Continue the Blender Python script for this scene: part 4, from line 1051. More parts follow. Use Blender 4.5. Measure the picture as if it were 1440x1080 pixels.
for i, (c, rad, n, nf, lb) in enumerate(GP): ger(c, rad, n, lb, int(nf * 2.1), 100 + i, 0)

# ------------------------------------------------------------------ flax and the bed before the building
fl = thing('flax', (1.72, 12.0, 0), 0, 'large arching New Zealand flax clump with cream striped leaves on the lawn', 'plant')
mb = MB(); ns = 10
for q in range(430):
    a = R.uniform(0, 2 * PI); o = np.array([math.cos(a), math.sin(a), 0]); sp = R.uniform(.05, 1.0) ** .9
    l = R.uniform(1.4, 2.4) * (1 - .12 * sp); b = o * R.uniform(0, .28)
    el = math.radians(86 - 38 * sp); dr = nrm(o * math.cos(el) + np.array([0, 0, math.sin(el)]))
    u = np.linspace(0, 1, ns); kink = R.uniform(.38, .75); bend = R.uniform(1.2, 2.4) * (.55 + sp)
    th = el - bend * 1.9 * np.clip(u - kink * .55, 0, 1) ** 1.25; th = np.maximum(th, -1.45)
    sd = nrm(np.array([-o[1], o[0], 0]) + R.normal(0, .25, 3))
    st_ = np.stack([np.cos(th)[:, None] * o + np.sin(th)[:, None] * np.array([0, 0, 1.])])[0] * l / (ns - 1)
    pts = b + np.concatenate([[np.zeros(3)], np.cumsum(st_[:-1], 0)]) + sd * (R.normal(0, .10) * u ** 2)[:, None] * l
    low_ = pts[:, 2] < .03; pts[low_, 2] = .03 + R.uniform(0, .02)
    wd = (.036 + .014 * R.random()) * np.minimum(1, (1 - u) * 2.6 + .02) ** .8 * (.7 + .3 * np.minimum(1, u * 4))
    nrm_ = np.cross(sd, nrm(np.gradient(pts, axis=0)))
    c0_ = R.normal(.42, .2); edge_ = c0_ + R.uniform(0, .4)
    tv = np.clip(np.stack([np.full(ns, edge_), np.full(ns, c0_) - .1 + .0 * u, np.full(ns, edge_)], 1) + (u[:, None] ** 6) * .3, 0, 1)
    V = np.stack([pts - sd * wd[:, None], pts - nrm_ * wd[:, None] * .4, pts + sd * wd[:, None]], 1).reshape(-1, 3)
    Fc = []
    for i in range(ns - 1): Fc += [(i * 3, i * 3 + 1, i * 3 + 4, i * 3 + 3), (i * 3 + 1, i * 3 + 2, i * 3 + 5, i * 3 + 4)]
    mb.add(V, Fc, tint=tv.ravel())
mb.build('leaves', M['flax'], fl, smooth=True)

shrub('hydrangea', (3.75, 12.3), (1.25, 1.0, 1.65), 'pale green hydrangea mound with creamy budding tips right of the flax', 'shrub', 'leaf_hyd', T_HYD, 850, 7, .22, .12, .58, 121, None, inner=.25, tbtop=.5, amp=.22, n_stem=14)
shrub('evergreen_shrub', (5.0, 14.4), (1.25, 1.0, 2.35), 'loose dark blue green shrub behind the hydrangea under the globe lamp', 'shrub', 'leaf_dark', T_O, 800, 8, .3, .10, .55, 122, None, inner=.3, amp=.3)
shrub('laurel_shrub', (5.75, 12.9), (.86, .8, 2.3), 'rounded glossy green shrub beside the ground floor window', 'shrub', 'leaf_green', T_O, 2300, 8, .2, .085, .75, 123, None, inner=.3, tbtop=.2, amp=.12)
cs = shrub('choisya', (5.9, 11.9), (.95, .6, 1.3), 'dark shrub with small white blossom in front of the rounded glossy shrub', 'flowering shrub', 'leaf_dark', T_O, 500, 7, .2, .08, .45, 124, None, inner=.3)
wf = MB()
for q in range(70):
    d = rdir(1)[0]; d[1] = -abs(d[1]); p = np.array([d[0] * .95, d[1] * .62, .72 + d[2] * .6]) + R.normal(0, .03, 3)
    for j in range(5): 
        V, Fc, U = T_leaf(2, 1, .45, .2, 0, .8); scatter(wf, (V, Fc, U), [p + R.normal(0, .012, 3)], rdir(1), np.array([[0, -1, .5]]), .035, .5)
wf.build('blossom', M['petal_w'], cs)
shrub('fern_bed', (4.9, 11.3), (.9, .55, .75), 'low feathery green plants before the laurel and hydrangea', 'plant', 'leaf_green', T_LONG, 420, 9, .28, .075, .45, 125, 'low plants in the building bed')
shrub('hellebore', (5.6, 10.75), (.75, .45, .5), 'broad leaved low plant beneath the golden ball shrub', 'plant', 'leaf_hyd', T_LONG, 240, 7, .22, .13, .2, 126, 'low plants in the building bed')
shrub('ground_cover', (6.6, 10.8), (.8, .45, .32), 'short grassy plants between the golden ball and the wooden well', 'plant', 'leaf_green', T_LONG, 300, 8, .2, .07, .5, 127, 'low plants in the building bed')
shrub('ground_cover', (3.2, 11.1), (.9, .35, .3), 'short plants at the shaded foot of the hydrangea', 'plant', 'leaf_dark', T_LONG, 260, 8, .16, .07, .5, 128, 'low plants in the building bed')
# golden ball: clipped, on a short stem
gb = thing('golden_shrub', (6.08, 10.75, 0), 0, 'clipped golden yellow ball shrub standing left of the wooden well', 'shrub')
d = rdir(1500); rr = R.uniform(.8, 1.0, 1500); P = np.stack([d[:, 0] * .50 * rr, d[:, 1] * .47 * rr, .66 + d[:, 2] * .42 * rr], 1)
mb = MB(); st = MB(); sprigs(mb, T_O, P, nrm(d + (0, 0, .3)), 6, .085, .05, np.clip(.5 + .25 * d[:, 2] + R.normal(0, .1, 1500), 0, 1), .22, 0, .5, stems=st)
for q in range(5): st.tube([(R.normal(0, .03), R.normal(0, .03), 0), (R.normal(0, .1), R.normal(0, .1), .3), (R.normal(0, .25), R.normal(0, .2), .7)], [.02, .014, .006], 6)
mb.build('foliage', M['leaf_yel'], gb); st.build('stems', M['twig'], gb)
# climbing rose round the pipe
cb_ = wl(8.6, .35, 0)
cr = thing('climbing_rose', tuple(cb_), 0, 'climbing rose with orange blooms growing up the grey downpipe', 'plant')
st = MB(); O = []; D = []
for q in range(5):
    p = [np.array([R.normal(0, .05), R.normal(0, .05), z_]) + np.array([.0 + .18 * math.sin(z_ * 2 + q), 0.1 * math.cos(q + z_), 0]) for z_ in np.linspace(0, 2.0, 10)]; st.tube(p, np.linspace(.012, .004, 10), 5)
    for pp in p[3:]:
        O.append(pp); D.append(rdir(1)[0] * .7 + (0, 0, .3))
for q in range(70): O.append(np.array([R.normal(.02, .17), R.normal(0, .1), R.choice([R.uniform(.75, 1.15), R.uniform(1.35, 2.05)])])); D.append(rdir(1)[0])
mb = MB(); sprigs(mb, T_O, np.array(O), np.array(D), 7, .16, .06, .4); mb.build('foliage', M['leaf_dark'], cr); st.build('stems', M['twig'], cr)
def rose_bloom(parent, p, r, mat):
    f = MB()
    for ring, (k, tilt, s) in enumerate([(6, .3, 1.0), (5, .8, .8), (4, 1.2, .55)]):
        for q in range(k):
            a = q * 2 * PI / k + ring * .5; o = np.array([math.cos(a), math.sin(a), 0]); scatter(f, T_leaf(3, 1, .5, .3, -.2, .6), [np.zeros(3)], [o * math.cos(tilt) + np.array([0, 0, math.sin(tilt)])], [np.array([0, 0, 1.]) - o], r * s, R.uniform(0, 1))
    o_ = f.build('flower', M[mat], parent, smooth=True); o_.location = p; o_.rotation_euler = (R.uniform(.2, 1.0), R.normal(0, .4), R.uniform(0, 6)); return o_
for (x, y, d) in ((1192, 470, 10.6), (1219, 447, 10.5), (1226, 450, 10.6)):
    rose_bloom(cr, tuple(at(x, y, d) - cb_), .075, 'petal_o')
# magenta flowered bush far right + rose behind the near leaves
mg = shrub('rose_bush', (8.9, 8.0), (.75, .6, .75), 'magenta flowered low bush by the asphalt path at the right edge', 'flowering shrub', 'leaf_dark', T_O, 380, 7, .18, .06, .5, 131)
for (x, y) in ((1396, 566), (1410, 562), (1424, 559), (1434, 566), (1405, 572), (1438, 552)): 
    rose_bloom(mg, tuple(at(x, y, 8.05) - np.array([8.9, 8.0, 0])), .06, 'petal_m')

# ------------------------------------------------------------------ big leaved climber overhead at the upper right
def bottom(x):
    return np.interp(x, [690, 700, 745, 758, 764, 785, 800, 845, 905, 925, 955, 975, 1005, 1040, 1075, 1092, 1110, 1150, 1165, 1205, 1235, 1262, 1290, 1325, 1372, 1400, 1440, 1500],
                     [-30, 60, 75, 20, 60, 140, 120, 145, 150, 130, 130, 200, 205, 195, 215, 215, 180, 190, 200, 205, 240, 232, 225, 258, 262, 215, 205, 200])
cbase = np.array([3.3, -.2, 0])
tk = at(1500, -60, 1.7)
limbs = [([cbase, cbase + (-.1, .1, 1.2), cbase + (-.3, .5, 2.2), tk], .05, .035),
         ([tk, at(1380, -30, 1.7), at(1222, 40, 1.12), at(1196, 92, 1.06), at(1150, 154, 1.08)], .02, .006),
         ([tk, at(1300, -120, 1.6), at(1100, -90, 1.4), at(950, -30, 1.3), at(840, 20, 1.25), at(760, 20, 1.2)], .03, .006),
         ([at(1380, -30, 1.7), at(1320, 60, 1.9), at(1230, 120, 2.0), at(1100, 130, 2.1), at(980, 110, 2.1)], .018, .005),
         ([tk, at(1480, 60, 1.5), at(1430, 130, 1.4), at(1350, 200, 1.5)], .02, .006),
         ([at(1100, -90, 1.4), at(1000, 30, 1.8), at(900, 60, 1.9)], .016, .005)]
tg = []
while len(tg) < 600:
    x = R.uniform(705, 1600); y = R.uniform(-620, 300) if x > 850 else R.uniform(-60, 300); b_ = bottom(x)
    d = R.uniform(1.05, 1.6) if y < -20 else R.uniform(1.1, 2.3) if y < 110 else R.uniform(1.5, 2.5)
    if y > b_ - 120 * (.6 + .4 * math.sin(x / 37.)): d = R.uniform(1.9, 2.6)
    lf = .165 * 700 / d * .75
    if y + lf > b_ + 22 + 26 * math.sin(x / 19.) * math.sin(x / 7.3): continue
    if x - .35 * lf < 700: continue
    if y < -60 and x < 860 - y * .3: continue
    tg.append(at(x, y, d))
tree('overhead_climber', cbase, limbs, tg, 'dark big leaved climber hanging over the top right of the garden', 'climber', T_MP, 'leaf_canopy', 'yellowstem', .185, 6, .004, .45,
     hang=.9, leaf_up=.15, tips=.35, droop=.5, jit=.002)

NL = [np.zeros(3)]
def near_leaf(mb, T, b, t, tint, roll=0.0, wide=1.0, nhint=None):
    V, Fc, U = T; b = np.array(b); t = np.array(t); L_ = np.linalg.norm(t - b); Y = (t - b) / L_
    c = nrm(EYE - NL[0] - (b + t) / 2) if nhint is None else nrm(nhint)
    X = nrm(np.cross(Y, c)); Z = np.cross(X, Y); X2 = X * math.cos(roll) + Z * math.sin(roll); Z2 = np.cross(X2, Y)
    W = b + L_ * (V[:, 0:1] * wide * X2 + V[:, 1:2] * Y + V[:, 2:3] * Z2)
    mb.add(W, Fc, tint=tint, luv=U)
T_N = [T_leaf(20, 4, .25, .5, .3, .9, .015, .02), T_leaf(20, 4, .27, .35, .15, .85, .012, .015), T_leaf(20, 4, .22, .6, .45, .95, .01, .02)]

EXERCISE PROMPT
Return every line from the one holding "hang=.9, leaf_up=.15, tips=.35, droop=.5, jit=.002)" through the end of the data, exactly as it appears, with both ends kept and nothing else.

THE COMPLETED TASK
     hang=.9, leaf_up=.15, tips=.35, droop=.5, jit=.002)

NL = [np.zeros(3)]
def near_leaf(mb, T, b, t, tint, roll=0.0, wide=1.0, nhint=None):
    V, Fc, U = T; b = np.array(b); t = np.array(t); L_ = np.linalg.norm(t - b); Y = (t - b) / L_
    c = nrm(EYE - NL[0] - (b + t) / 2) if nhint is None else nrm(nhint)
    X = nrm(np.cross(Y, c)); Z = np.cross(X, Y); X2 = X * math.cos(roll) + Z * math.sin(roll); Z2 = np.cross(X2, Y)
    W = b + L_ * (V[:, 0:1] * wide * X2 + V[:, 1:2] * Y + V[:, 2:3] * Z2)
    mb.add(W, Fc, tint=tint, luv=U)
T_N = [T_leaf(20, 4, .25, .5, .3, .9, .015, .02), T_leaf(20, 4, .27, .35, .15, .85, .012, .015), T_leaf(20, 4, .22, .6, .45, .95, .01, .02)]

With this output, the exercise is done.